E-Edition

Sanpete News Co. will take over the Gunnison Valley Gazette from Henlines beginning next week

Suzanne Dean, left, owner of Sanpete News Co. and the Sanpete Messenger, joins Mark and Jodi Henline in looking over old issues of the Gunnison Valley Gazette. Dean has acquired the Gazette from the Henlines and plans to continue it as a Gunnison Valley-focused newspaper.

GUNNISON—Sanpete News Co., the company that publishes the Sanpete Messenger, will publish two newspapers, beginning next week.

Sanpete News owner Suzanne Dean has acquired the Gunnison Valley Gazette from Mark and Jodi Henline, who founded the newspaper and have been publishing it for 16 years. The Henlines published their first issue on April 17, 2005 and have published 831 issues since.

“I’m sad,” Jodi Henline said Tuesday, the day after the Henlines sent their last issue to press. “It’s been fun to be part of this community. They’ve welcomed us; they’ve supported us.”

Over the preceding week, she said she had been up and down emotionally. “But I feel like it’s time [to move on].”

Mark Henline said he had started crying when a Salt Lake City TV station called to interview him about stepping down as publisher.

In a thank-you message on the front page of the final issue on April 15, Henline wrote, “Let me say what an honor it’s been to have been part of your lives over the years. It’s been fun to cover the school activities: plays, assemblies, sports, concerts and graduations. It’s been amazing to see how our valley has changed over the years.”

Mark Henline gave credit to his wife for the Gazette’s 16-year run. “I was always out in public and the face of the paper, but Jodi is the one who put all the pieces together,” he wrote.

Dean said the Gazette nameplate will stay the same. The moniker will still be “Your hometown newspaper.” The phone number, 528-5178, and email, gazette@gtelco.com, will also stay the same.

Although writing and layout will be done at the Sanpete News Co. building in Manti, Dean is finalizing arrangements to set up a drop site at Copy Station, 558 S. Main, Gunnison, where people can leave weddings, obituaries, classifieds, news items, etc.

“We will continue the Valley Views page, continue the same sponsorships, work with advertisers who want to primarily reach the Gunnison Valley and fill the news columns with Gunnison-Valley specific news,” Dean said.

The new Gazette plans to keep the community-based writers and photographers who worked for the newspaper in the past.

One difference between the operations, one that should be a benefit to readers, Dean said, is that the Sanpete News Co. has four full-time reporters who can help cover local government, schools and sports.

Dean has as a master’s degree in journalism and earlier in her career worked for the Ogden Standard Examiner, Deseret News and the University of Utah Public Relations Department.

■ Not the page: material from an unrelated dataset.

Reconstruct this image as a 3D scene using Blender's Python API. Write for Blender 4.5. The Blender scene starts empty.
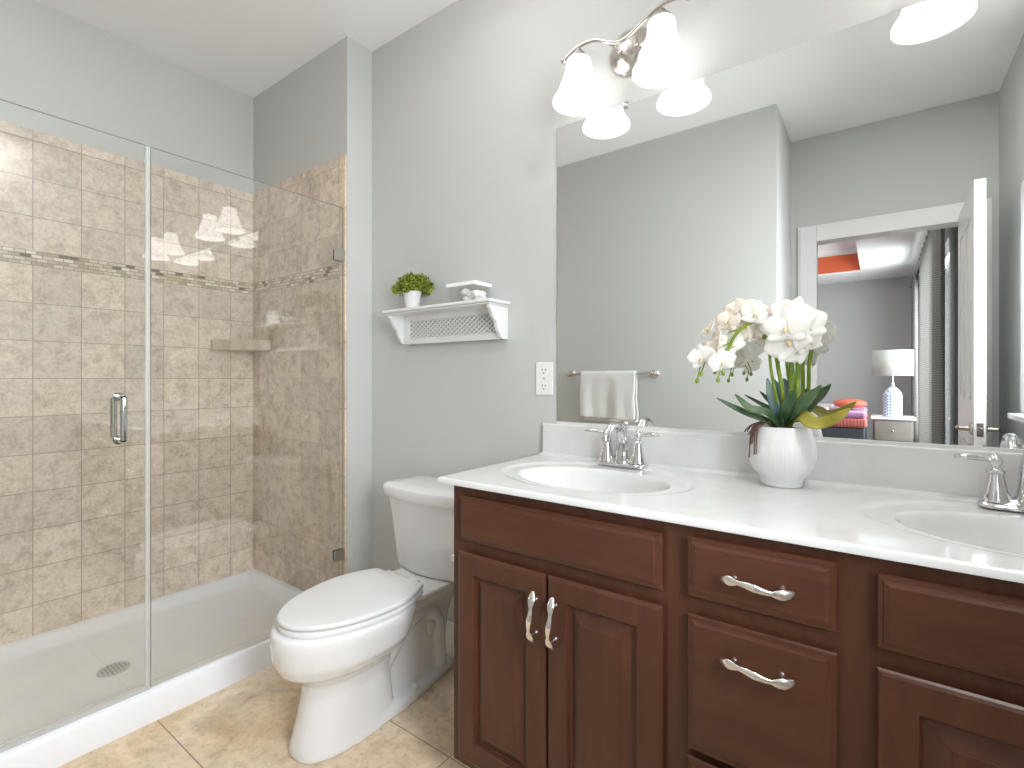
import bpy, bmesh, math, random
from math import sin, cos, pi, radians as R
from mathutils import Vector, Matrix
random.seed(7)
sc = bpy.context.scene
COL = sc.collection

# ------------------------------------------------------------------ camera
CAM_H, FPX, YAW, CY = 1.12, 498.92, 36.254, 378.0
cam = bpy.data.objects.new('camera', bpy.data.cameras.new('camera'))
COL.objects.link(cam)
cam.location = (0, 0, CAM_H)
cam.rotation_euler = (R(90), 0, R(YAW))
cam.data.sensor_width = 36.0
cam.data.lens = 36.0*FPX/1024
cam.data.shift_y = -(384-CY)/1024.0
cam.data.clip_start = 0.02
sc.camera = cam

# ------------------------------------------------------------------ world, lights, exposure
w = bpy.data.worlds.new('world'); sc.world = w; w.use_nodes = True
w.node_tree.nodes['Background'].inputs[0].default_value = (0.86, 0.93, 1.0, 1)
w.node_tree.nodes['Background'].inputs[1].default_value = 1.3

def area(name, loc, rot, sx, sy, power, col=(1, 1, 1)):
    l = bpy.data.lights.new(name, 'AREA'); l.shape = 'RECTANGLE'; l.size = sx; l.size_y = sy
    l.energy = power; l.color = col
    o = bpy.data.objects.new(name, l); o.location = loc; o.rotation_euler = rot
    COL.objects.link(o)
    return o
# fill lights added over the entry and the shower, both above the frame
area('entry_fill_light', (0.36, 0.495, 2.640), (0, 0, 0), 0.15, 0.15, 9.5, (1.0, 0.99, 0.975))
area('shower_fill_light', (-2.32, 0.30, 2.640), (0, 0, 0), 0.13, 0.13, 0.4, (1.0, 0.99, 0.98))
# daylight arriving through the bathroom window (right wall) and the bedroom window
wd = area('window_daylight', (0.80, 0.28, 1.45), (0, R(83), 0), 1.0, 0.75, 37, (0.92, 0.955, 1.0))
wd.data.spread = R(125)
area('bedroom_daylight', (0.95, -4.1, 1.40), (0, R(82), 0), 1.8, 3.0, 165, (0.95, 0.98, 1.0))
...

It was about a month ago, Dean said, when she got a call from Mark Henline while she was parked at Sam’s Club in Provo, where she had stopped to buy Kleenex and hand sanitizer for the Sanpete News Co. office.

Henline said he and his wife wanted to move on and asked if she would take over the Gazette.

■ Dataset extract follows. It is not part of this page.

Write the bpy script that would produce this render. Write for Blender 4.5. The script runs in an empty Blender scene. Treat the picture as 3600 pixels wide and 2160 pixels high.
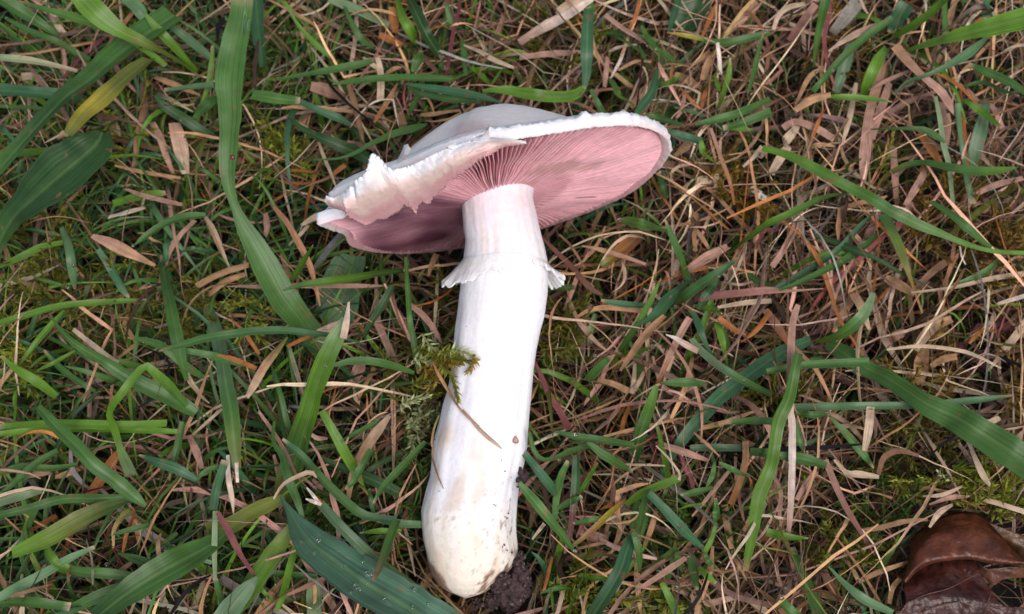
import bpy, math, random
import numpy as np
from mathutils import Vector, noise as mn

# ------------------------------------------------------------------ camera, sky, sun, exposure
scene = bpy.context.scene
COL = scene.collection
PITCH = math.radians(20.0)
HALF = math.radians(22.0)
FPX = 1800 / math.tan(HALF)
CD = np.array([0, math.sin(PITCH), -math.cos(PITCH)])
CR = np.array([1.0, 0, 0])
CU = np.array([0, math.cos(PITCH), math.sin(PITCH)])
CP = np.array([0, 0, .03]) - CD * .28
cam = bpy.data.cameras.new('camera')
cam.sensor_width = 36
cam.lens = 18 / math.tan(HALF)
cam.clip_start, cam.clip_end = .005, 200
cam.dof.use_dof = True
cam.dof.focus_distance = .255
cam.dof.aperture_fstop = 27
cam_o = bpy.data.objects.new('camera', cam)
cam_o.location = CP
cam_o.rotation_euler = (PITCH, 0, 0)
COL.objects.link(cam_o)
scene.camera = cam_o

SUN_EL, SUN_AZ = math.radians(61), math.radians(150)     # azimuth clockwise from +Y
world = bpy.data.worlds.new('World')
scene.world = world
world.use_nodes = True
wn, wl = world.node_tree.nodes, world.node_tree.links
wn.clear()
sky = wn.new('ShaderNodeTexSky')
sky.sky_type = 'NISHITA'
sky.sun_disc = False
sky.sun_elevation = SUN_EL
sky.sun_rotation = SUN_AZ
sky.dust_density = 4
hs = wn.new('ShaderNodeHueSaturation')
hs.inputs['Saturation'].default_value = .8           # cloud veil takes most of the blue out
bg = wn.new('ShaderNodeBackground')
bg.inputs['Strength'].default_value = .098
wo = wn.new('ShaderNodeOutputWorld')
wl.new(sky.outputs[0], hs.inputs['Color'])
wl.new(hs.outputs[0], bg.inputs['Color'])
wl.new(bg.outputs[0], wo.inputs['Surface'])
sun = bpy.data.lights.new('sun', 'SUN')
sun.energy = 1.5
sun.angle = math.radians(28)
sun.color = (1, .955, .95)
sun_o = bpy.data.objects.new('sun', sun)
sd = Vector((math.sin(SUN_AZ) * math.cos(SUN_EL), math.cos(SUN_AZ) * math.cos(SUN_EL), math.sin(SUN_EL)))
sun_o.rotation_euler = sd.to_track_quat('Z', 'Y').to_euler()
sun_o.location = sd * 2
COL.objects.link(sun_o)
vs = scene.view_settings
vs.view_transform = 'Standard'
vs.look = 'None'
vs.exposure = 0.5
vs.gamma = 1
vs.use_curve_mapping = False
scene.cycles.max_bounces = 6
scene.cycles.diffuse_bounces = 2
scene.cycles.transmission_bounces = 6
scene.cycles.transparent_max_bounces = 4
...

“My gut instinct is that expansion is always good for business, but I said I wanted to sit down with him the next week to talk about it,” Dean said. “Based on that meeting, I decided it was viable, both financially and journalistically.”

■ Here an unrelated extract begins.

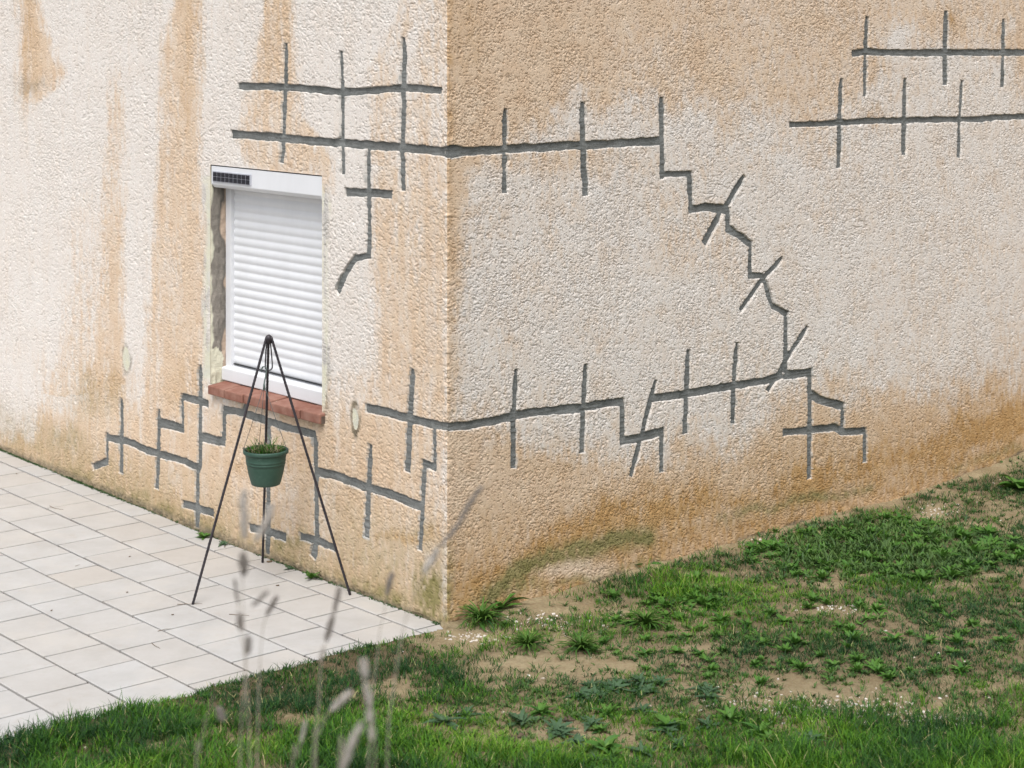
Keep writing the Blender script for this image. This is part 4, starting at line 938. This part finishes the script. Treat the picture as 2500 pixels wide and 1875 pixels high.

She said the phone call brought her full circle. In 2004, she bought what was then the Gunnison Valley News from Jim Olsen, who had been publishing for about eight years.

She planned to make the paper an extension of the Sanpete Messenger with a mix of Gunnison Valley and countywide news. She discontinued the Gunnison Valley News and sent subscribers a paper called the Sanpete Messenger, Gunnison Valley Edition. The first issue came out Sept. 1, 2004.

“It didn’t work,” she said. Over the next few years, it became clear that while some people in the Gunnison Valley were interested in a countywide paper, the majority wanted a “hyperlocal” paper covering the Gunnison Valley only.

About the time she started the Gunnison Valley Edition, she had been talking to Mark Henline about coming to work for the Messenger as a sales representative.

In spring, 2005, she called him and offered him the job. “He said, ‘No thanks, I’m going to do my own thing,’” Dean said.

The Gazette carved deeply into the business of the Sanpete Messenger-Gunnison Valley Edition. On Aug. 13, Dean dropped the tagline “Gunnison Valley Edition” and started circulating the same newspaper to all locations in Sanpete County.